§ WHAT IS EXPECTED
Show every line containing "scene" by copying it.
** begin RAW DATA **
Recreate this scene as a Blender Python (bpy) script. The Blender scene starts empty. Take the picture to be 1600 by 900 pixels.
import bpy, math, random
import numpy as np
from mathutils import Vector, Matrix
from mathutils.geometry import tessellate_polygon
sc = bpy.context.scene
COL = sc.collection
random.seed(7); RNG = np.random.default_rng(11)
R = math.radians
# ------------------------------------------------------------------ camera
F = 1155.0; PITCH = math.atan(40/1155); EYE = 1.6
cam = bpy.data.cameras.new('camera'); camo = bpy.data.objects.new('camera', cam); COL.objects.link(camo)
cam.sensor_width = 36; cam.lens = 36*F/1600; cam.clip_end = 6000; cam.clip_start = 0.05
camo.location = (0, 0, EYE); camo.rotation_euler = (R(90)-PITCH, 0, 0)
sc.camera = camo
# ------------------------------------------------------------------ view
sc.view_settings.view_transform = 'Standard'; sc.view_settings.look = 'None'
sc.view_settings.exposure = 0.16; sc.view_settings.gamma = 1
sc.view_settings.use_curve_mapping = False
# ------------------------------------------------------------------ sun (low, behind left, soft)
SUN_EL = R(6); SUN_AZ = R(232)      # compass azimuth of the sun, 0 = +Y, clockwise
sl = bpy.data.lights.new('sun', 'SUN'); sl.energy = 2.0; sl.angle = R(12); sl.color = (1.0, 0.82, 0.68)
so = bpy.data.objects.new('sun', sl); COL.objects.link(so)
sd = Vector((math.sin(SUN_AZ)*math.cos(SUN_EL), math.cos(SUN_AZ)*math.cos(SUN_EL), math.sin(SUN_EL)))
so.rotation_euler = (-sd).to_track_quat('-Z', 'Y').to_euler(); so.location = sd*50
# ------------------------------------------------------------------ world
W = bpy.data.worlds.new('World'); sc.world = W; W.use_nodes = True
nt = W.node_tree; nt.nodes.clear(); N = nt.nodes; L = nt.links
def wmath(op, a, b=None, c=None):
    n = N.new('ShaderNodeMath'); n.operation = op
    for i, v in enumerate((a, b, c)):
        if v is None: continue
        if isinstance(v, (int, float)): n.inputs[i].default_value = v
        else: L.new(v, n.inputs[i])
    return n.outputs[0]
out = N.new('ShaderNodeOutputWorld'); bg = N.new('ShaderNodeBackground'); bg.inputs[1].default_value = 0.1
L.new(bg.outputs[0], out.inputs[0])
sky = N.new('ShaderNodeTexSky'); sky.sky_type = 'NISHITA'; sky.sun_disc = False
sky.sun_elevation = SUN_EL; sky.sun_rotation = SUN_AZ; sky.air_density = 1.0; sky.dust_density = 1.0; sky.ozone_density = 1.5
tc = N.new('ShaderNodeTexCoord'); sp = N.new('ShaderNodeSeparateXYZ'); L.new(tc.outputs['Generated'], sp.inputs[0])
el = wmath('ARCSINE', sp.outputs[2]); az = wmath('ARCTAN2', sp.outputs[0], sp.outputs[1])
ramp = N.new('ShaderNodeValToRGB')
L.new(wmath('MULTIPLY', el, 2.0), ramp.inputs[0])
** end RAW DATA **
§ TASK RESULT
Recreate this scene as a Blender Python (bpy) script. The Blender scene starts empty. Take the picture to be 1600 by 900 pixels.
sc = bpy.context.scene